The exchange offer was originally scheduled to expire at 5:00 p.m. (New York City time) on Tuesday, August 1, 2017, but will now expire at 5:00 p.m. (New York City time) on Monday, August 7, 2017. As of the close of business on August 1, 2017, (i) $998,638,000 in aggregate principal amount, or 99.9%, of the outstanding unregistered 4.250% Senior Notes due 2024, (ii) $899,471,000 in aggregate principal amount, or 99.9%, of the outstanding unregistered 4.625% Senior Notes due 2025, and (iii) $599,359,000 in aggregate principal amount, or 99.9%, of the outstanding unregistered 4.875% Senior Notes due 2027, had been validly tendered to the exchange agent by the holders thereof.  The extension is intended to allow additional time for holders of the remaining outstanding unregistered notes to tender their notes in the exchange offer.

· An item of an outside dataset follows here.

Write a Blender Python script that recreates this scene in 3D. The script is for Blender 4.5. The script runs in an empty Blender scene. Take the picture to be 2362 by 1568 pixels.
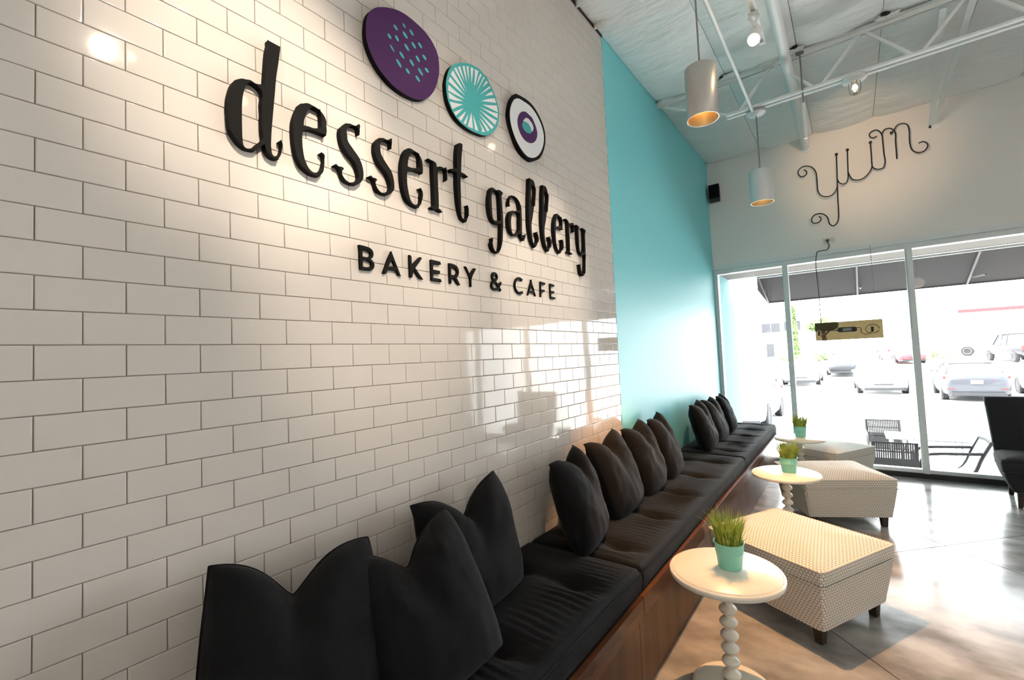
import bpy, bmesh, math, random
from mathutils import Vector, Matrix, noise

random.seed(11)
PI = math.pi
SC = bpy.context.scene
COL = SC.collection

# ------------------------------------------------------------------ camera, world, exposure
CAM_LOC = Vector((1.49589, -0.16641, 1.53024))
CAM_ROT = Matrix(((0.809179, 0.062780, 0.584199),
                  (0.585872, -0.010854, -0.810331),
                  (-0.044532, 0.997968, -0.045564)))
FPX, PPX, PPY = 1032.81, 1216.67, 777.18
cd = bpy.data.cameras.new('camera')
cam = bpy.data.objects.new('camera', cd)
COL.objects.link(cam)
cd.sensor_width = 36.0
cd.lens = FPX * 36.0 / 2362.0
cd.shift_x = (1181.0 - PPX) / 2362.0
cd.shift_y = (PPY - 784.0) / 2362.0
cd.clip_start = 0.02
cd.clip_end = 400.0
cam.matrix_world = Matrix.Translation(CAM_LOC) @ CAM_ROT.to_4x4()
SC.camera = cam

w = bpy.data.worlds.new('bright_sky')
SC.world = w
w.use_nodes = True
wn = w.node_tree.nodes
wn['Background'].inputs['Color'].default_value = (0.95, 0.975, 1.0, 1.0)
wn['Background'].inputs['Strength'].default_value = 8.0

sd = bpy.data.lights.new('sun', 'SUN')
sun = bpy.data.objects.new('sun', sd)
COL.objects.link(sun)
sd.energy = 21.0
sd.angle = math.radians(6.0)
sd.color = (1.0, 0.96, 0.9)
sun.rotation_euler = Vector((0.75, 0.30, -1.0)).to_track_quat('-Z', 'Y').to_euler()

SC.view_settings.view_transform = 'Standard'
SC.view_settings.look = 'None'
SC.view_settings.gamma = 1.0
SC.view_settings.use_curve_mapping = False
SC.view_settings.exposure = 0.75
cy = SC.cycles
cy.max_bounces = 10
cy.diffuse_bounces = 6
cy.glossy_bounces = 4
cy.transparent_max_bounces = 12
cy.sample_clamp_indirect = 6.0
cy.caustics_reflective = False
cy.caustics_refractive = False
cy.use_denoising = True

# ------------------------------------------------------------------ room measures (metres)
TH = 0.08                 # tile course height
TW = 0.16                 # tile width
ZOFF = 20.1               # courses between floor and the reference joint
Y_TILE = 3.127            # tile field ends, teal paint begins
Y_END = 6.401             # inner face of the window wall
Z_CEIL = 4.124
Z_HEAD = 2.672
ROOM_X = 8.3
Y_REAR = -3.6
MULL = [0.866, 2.087, 3.308, 4.529, 5.75, 6.971]

# ------------------------------------------------------------------ mesh helpers
class MB:
    def __init__(s):
        s.v = []; s.f = []
    def add(s, vs, fs):
        o = len(s.v); s.v += [tuple(p) for p in vs]
        s.f += [tuple(i + o for i in q) for q in fs]
        return s
    def box(s, x0, x1, y0, y1, z0, z1):
        return s.add([(x0,y0,z0),(x1,y0,z0),(x1,y1,z0),(x0,y1,z0),(x0,y0,z1),(x1,y0,z1),(x1,y1,z1),(x0,y1,z1)],
                     [(3,2,1,0),(4,5,6,7),(0,1,5,4),(1,2,6,5),(2,3,7,6),(3,0,4,7)])
    def bar(s, a, b, wd, ht, up=(0,0,1)):
        a = Vector(a); b = Vector(b); d = (b - a).normalized(); u = Vector(up)
        if abs(d.dot(u)) > 0.98: u = Vector((1,0,0))
        sx = d.cross(u).normalized(); uy = sx.cross(d).normalized()
        q = []
        for c in (a, b):
            for i, j in ((-1,-1),(1,-1),(1,1),(-1,1)):
                q.append(c + sx * wd / 2 * i + uy * ht / 2 * j)
        return s.add(q, [(0,1,2,3),(7,6,5,4),(0,4,5,1),(1,5,6,2),(2,6,7,3),(3,7,4,0)])
    def tube(s, pts, r, n=8, closed=False, taper=None):
        P = [Vector(p) for p in pts]; m = len(P); rings = []
        t0 = None; nx = None
        for i in range(m):
            if closed: t = P[(i+1) % m] - P[i-1]
            else: t = P[min(i+1, m-1)] - P[max(i-1, 0)]
            t.normalize()
            if nx is None:
                nx = t.orthogonal().normalized()
            else:
                nx = (nx - t * nx.dot(t))
                nx = nx.normalized() if nx.length > 1e-6 else t.orthogonal().normalized()
            ny = t.cross(nx)
            rr = r if taper is None else r * taper(i / max(1, m - 1))
            rings.append([P[i] + nx * rr * math.cos(2*PI*k/n) + ny * rr * math.sin(2*PI*k/n) for k in range(n)])
        vs = [p for q in rings for p in q]; fs = []
        for i in range(m if closed else m - 1):
            j = (i + 1) % m
            for k in range(n):
                l = (k + 1) % n
                fs.append((i*n+k, i*n+l, j*n+l, j*n+k))
        if not closed:
            fs.append(tuple(range(n-1, -1, -1))); fs.append(tuple((m-1)*n + k for k in range(n)))
        return s.add(vs, fs)
    def lathe(s, prof, n=24, c=(0,0,0), cap=True):
        vs = []; fs = []; m = len(prof)
        for r, z in prof:
            for k in range(n):
                a = 2*PI*k/n
                vs.append((c[0] + r*math.cos(a), c[1] + r*math.sin(a), c[2] + z))
        for i in range(m - 1):
            for k in range(n):
                l = (k + 1) % n
                fs.append((i*n+k, i*n+l, (i+1)*n+l, (i+1)*n+k))
        if cap and prof[0][0] > 1e-5: fs.append(tuple(range(n-1, -1, -1)))
        if cap and prof[-1][0] > 1e-5: fs.append(tuple((m-1)*n + k for k in range(n)))
        return s.add(vs, fs)
    def loft(s, rings, cap=True):
        n = len(rings[0]); vs = [p for r in rings for p in r]; fs = []
        for i in range(len(rings) - 1):
            for k in range(n):
                l = (k + 1) % n
                fs.append((i*n+k, i*n+l, (i+1)*n+l, (i+1)*n+k))
        if cap:
            fs.append(tuple(range(n-1, -1, -1))); fs.append(tuple((len(rings)-1)*n + k for k in range(n)))
        return s.add(vs, fs)
    def xf(s, m):
        s.v = [tuple(m @ Vector(p)) for p in s.v]; return s
    def mesh(s, name, mt=None, smooth=False, bevel=0.0, seg=2, sharp=40):
        me = bpy.data.meshes.new(name)
        me.from_pydata(s.v, [], s.f); me.validate()
        b = bmesh.new(); b.from_mesh(me)
        bmesh.ops.remove_doubles(b, verts=b.verts, dist=1e-6)
        bmesh.ops.recalc_face_normals(b, faces=b.faces)
        if bevel > 0:
            es = [e for e in b.edges if len(e.link_faces) == 2 and e.calc_face_angle(0) > math.radians(30)]
            bmesh.ops.bevel(b, geom=es, offset=bevel, segments=seg, affect='EDGES', clamp_overlap=True)
        if smooth or bevel > 0:
            for f in b.faces: f.smooth = True
            for e in b.edges:
                if len(e.link_faces) == 2 and e.calc_face_angle(0) > math.radians(sharp): e.smooth = False
        b.to_mesh(me); b.free()
        if mt: me.materials.append(mt)
        return me
    def build(s, name, mt, parent=None, smooth=False, bevel=0.0, seg=2, sharp=40):
        return obj(name, s.mesh(name, mt, smooth, bevel, seg, sharp), parent)

def obj(name, me, parent=None, loc=None, rot=None):
    o = bpy.data.objects.new(name, me); COL.objects.link(o)
    if parent: o.parent = parent
    if loc is not None: o.location = loc
    if rot is not None: o.rotation_euler = rot
    return o

def thing(name, label, cat, loc=(0,0,0), rot=(0,0,0), group=None):
    o = bpy.data.objects.new(name, None); COL.objects.link(o)
    o.empty_display_size = 0.1
    o.location = loc; o.rotation_euler = rot
    tag(o, label, cat, group); return o

def tag(o, label=None, cat=None, group=None, kind=None):
    if label: o['label'] = label
    if cat: o['category'] = cat
    if group: o['group'] = group
    if kind: o['kind'] = kind
    return o

def copy_tree(o, parent=None):
    c = o.copy(); COL.objects.link(c); c.parent = parent
    for ch in list(o.children): copy_tree(ch, c)
    return c

def struct(o):
    o['kind'] = 'structure'; return o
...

The exchange agent for the exchange offer is Wilmington Trust, National Association, c/o Wilmington Trust Company, Corporate Capital Markets,Rodney Square North, 1100 North Market Street, Wilmington, Delaware 19890-1626.

This press release shall not constitute an offer to sell or a solicitation of an offer to buy any security and shall not constitute an offer, solicitation or sale of any securities in any jurisdiction where such an offering or sale would be unlawful.